The Google Fiber broadband service is one again expanding, announcing plans to bring the service to five states - Arizona, Colorado, Nebraska, Nevada and Idaho - over the next several years.  

It's the first major expansion of Google Fiber since halting the network's rollout in nine cities in October 2016.

The expansion to the five new cities over the next few years is pending city approvals.  

"These states will be the main focus for our growth for the next several years, along with continued expansion in our current metro areas," said Dinni Jain, CEO of Google Fiber, in a blogpost

Google Fiber recently announced plans to expand its gigabit fiber service to Mesa, Arizona and Colorado Springs, Colorado. Mesa approved Google Fiber's application in July, making it the first city in Arizona to get the service. 

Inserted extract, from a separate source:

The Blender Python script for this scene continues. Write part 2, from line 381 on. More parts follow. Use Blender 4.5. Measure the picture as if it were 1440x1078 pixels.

Jain, a former COO of Time Warner Cable who was appointed CEO of Google Fiber in 2018, says Google Fiber has been busy "behind the scenes" in recent years refining service delivery and products. 

Jain told Reuters Google Fiber was now ready to "add a little bit more build velocity" with the expansion set to bring the service to 22 metro areas, up from 17 today. 

Google launched Google Fiber in 2012 with plans to shake up the US broadband market and challenge incumbents like Comcast and AT&T. Google Fiber forced incumbents to match its prices in some areas.

But as news of Google Fiber layoffs circulated in August 2016, AT&T  mocked Google Fiber for underestimating the complexity and cost of building a fiber network. At that stage, Google was looking to accelerate coverage and earlier that year had acquired wireless broadband provider Webpass to deliver internet to apartment block buildings.

Jain told Reuters Google Fiber today is signaling that it is not planning to cover the whole of the US. 

"There was an impression 10 years ago that Google Fiber was trying to build the entire country. What we are gesturing here is, 'No, we are not trying to build the entire country'," he said.  

Google Fiber became part of Alphabet's Other Bets group in 2015 to offer investors more transparency about the costs of loss-making projects like X, which oversaw Project Loon and Google's autonomous vehicles, now called Waymo. 

Jain said the group had to move from a "spirit and culture of tremendous innovation to one of operational excellence" and could not rely on "a rich parent's wallet."